Weak amenability of weighted group algebras on some discrete groups
Tom 230 / 2015
Streszczenie
Weak amenability of $\ell ^1(G,\omega )$ for commutative groups $G$ was completely characterized by N. Gronbaek in 1989. In this paper, we study weak amenability of $\ell ^1(G,\omega )$ for two important non-commutative locally compact groups $G$: the free group $\mathbb {F}_2$, which is non-amenable, and the amenable $\boldsymbol {(ax+b)}$-group. We show that the condition that characterizes weak amenability of $\ell ^1(G,\omega )$ for commutative groups $G$ remains necessary for the non-commutative case, but it is sufficient neither for $\ell ^1(\mathbb {F}_2,\omega )$ nor for $\ell ^1(\boldsymbol {(ax+b)},\omega )$ to be weakly amenable.
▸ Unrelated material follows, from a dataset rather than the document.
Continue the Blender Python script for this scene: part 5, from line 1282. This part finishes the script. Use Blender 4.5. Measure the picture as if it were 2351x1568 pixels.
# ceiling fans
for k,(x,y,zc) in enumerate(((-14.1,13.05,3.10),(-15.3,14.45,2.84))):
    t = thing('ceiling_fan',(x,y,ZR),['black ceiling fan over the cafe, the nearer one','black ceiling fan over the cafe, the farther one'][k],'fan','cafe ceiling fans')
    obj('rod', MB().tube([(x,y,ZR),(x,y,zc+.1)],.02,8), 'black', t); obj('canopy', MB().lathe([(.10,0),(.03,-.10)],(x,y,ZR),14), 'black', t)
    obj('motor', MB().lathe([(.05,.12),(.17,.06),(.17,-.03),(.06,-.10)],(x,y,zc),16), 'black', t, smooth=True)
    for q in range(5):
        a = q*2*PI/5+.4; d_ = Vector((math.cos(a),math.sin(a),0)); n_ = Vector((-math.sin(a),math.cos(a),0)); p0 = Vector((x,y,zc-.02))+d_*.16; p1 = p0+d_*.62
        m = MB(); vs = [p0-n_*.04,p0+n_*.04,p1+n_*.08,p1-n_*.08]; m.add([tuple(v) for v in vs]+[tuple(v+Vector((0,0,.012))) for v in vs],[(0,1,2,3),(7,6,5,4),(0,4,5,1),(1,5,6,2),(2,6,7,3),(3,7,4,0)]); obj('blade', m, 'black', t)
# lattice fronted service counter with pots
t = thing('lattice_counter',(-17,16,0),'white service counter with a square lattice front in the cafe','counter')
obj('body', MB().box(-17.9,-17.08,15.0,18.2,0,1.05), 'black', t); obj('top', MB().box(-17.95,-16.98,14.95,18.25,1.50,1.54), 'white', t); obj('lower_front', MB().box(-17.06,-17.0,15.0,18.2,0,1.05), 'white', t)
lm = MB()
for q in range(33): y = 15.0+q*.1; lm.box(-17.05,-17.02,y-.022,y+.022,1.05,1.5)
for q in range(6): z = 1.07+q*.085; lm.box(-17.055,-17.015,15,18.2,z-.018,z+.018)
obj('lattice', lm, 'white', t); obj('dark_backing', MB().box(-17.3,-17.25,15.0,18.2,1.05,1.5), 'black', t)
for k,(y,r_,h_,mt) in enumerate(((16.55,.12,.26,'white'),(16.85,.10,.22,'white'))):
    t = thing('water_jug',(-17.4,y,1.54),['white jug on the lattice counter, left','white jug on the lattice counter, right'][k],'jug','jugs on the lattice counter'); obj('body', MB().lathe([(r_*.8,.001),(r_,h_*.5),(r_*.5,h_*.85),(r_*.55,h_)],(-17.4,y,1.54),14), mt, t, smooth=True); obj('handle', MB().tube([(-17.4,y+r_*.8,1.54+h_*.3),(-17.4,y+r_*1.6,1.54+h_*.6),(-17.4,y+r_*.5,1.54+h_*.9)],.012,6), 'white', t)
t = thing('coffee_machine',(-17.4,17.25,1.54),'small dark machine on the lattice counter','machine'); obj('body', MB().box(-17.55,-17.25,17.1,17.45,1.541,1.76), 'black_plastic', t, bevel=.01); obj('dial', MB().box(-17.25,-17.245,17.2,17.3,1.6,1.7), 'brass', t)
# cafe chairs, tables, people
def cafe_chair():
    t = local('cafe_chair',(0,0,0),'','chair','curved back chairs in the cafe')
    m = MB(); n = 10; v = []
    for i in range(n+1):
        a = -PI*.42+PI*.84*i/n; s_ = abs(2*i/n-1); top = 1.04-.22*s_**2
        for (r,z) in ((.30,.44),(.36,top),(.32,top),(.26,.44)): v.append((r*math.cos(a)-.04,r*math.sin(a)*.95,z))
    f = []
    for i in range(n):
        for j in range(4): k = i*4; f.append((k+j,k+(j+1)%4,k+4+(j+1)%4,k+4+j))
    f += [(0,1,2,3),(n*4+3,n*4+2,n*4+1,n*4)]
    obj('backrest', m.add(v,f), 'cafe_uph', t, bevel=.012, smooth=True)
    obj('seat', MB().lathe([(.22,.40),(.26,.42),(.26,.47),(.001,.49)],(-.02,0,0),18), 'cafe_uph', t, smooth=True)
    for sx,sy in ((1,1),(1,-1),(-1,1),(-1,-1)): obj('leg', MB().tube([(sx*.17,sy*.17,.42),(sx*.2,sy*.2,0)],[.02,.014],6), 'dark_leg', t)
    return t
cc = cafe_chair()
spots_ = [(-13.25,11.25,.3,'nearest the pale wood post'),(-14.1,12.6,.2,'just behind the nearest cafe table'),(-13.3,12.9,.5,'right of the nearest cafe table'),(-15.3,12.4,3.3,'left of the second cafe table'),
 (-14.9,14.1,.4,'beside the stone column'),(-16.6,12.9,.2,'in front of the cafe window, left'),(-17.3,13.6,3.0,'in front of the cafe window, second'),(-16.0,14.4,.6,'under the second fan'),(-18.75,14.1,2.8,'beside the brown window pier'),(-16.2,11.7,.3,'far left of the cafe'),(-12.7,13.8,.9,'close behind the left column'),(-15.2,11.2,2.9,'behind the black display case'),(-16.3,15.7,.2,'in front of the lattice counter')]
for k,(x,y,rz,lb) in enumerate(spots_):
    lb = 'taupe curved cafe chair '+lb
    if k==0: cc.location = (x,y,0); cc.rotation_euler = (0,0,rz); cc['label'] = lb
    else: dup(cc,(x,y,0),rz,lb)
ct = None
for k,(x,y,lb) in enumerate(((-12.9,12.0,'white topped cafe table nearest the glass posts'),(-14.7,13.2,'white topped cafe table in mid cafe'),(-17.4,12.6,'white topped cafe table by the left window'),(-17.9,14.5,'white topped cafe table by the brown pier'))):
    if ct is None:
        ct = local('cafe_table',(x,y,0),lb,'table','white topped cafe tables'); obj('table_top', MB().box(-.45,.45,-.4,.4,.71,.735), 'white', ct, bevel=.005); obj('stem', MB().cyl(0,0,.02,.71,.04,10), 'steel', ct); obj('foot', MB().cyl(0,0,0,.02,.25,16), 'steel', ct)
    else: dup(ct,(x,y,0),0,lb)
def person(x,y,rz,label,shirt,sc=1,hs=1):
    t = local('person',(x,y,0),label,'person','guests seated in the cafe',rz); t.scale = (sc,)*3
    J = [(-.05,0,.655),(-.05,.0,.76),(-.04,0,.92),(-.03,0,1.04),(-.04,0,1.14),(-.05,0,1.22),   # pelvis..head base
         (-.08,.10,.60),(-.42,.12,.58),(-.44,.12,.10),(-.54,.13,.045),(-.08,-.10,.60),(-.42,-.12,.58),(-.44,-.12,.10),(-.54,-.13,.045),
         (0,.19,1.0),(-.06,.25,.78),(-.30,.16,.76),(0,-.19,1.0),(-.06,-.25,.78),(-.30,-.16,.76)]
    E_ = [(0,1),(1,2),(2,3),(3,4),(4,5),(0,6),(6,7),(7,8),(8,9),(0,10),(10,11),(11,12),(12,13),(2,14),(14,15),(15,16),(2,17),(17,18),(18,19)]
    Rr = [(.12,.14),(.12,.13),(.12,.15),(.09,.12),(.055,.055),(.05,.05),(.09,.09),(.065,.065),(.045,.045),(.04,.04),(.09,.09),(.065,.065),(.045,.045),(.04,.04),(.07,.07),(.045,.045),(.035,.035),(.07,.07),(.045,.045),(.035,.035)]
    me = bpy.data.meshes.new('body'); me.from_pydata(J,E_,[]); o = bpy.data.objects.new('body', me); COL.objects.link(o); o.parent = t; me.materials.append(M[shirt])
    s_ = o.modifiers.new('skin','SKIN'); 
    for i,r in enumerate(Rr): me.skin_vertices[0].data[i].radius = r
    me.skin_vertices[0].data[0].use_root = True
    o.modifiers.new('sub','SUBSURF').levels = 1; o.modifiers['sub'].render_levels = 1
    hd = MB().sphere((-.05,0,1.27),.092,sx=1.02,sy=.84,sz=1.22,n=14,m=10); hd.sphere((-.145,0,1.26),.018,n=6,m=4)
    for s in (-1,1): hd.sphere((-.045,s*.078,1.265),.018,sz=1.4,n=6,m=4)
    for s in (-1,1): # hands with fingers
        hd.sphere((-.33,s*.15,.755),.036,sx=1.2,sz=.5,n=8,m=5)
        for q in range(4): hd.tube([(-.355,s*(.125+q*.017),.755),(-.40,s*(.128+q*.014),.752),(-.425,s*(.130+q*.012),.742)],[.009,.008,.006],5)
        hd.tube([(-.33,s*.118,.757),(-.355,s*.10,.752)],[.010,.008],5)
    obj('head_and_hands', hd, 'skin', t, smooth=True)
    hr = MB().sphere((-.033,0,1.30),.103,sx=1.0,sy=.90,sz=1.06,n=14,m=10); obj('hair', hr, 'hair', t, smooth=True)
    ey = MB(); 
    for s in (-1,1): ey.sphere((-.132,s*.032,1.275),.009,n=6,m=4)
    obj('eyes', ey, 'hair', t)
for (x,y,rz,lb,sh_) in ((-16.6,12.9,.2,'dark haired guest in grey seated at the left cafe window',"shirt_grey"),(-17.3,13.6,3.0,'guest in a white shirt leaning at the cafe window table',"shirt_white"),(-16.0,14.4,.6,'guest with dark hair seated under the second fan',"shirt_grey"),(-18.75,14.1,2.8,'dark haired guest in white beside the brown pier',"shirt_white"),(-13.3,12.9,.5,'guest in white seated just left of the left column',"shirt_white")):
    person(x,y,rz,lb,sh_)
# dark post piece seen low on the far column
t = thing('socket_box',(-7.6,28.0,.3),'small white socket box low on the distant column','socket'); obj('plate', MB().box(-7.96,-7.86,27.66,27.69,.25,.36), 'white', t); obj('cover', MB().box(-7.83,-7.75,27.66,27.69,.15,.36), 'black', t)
We prove that for several important classes of weights $\omega $ the algebra $\ell ^1(\mathbb {F}_2,\omega )$ is weakly amenable if and only if the weight $\omega $ is diagonally bounded. In particular, the polynomial weight $\omega _{\alpha }(x)=(1+|x|)^{\alpha }$, where $|x|$ denotes the length of the element $x\in \mathbb {F}_2$ and $\alpha \gt 0$, never makes $\ell ^1(\mathbb {F}_2,\omega _{\alpha })$ weakly amenable.
We also study weak amenability of an Abelian algebra $\ell ^1(\mathbb {Z}^2,\omega )$. We give an example showing that weak amenability of $\ell ^1(\mathbb {Z}^2,\omega )$ does not necessarily imply weak amenability of $\ell ^1(\mathbb {Z},\omega _i)$, where $\omega _i$ denotes the restriction of $\omega $ to the $i$th coordinate ($i=1,2$). We also provide a simple procedure for verification whether $\ell ^1(\mathbb {Z}^2,\omega )$ is weakly amenable.